Manage Your Shipments with Jetsend from a Single Panel

If you manage shipments with multiple carriers, you know how costly it is to access different portals to track each order. Jetsend solves that problem by centralizing the tracking of 13 carriers in a single intuitive panel, with no need to be a logistics expert.

https://jetsend.eu

With Jetsend you can compare rates, print labels, and manage returns from the same place where you track your shipments. Companies using Jetsend have saved up to €1.4 million in shipping costs in 2025. If you want to reduce empty miles and improve control of your routes, Jetsend's solution for transport companies is designed exactly for that. You can also explore the full platform to see how it adapts to your operation.

FAQ

What is the difference between internal tracking and carrier tracking?

Internal tracking controls the movement of products within the warehouse using ERP and WMS. Carrier tracking monitors the shipment in transit from the moment it leaves the warehouse until it reaches the end customer.

What is internal traceability in logistics?

Internal traceability is the detailed record of all events affecting a product within the company's facilities, including location, batch, operator, and operation performed. It allows auditing and managing incidents without manual reconstruction.

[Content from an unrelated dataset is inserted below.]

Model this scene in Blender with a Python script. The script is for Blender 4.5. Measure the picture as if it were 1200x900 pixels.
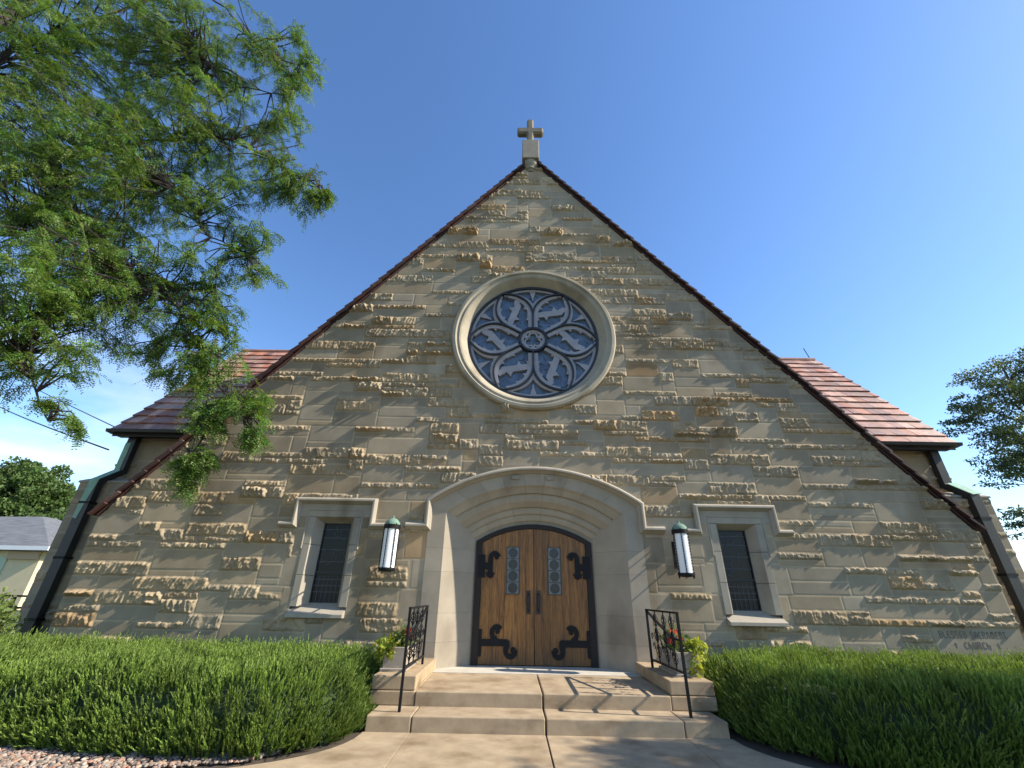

What documents correspond to carrier tracking?

The main documents are the Bill of Lading, the CMR for international transport, the Control Document, and the route sheet. These documents record the events and responsibilities during the external leg of the shipment.

Why is it important to integrate both types of tracking?

Without integration, warehouse data and carrier data do not communicate, generating discrepancies between inventory and actual deliveries. A coherent timeline between internal and external events is the foundation of any efficient logistics system.

What technologies are used in last-mile tracking?

Last-mile tracking relies on GPS embedded in vehicles, mobile applications for drivers, automatic customer notifications, and APIs that connect the carrier's system with the company's WMS or ERP.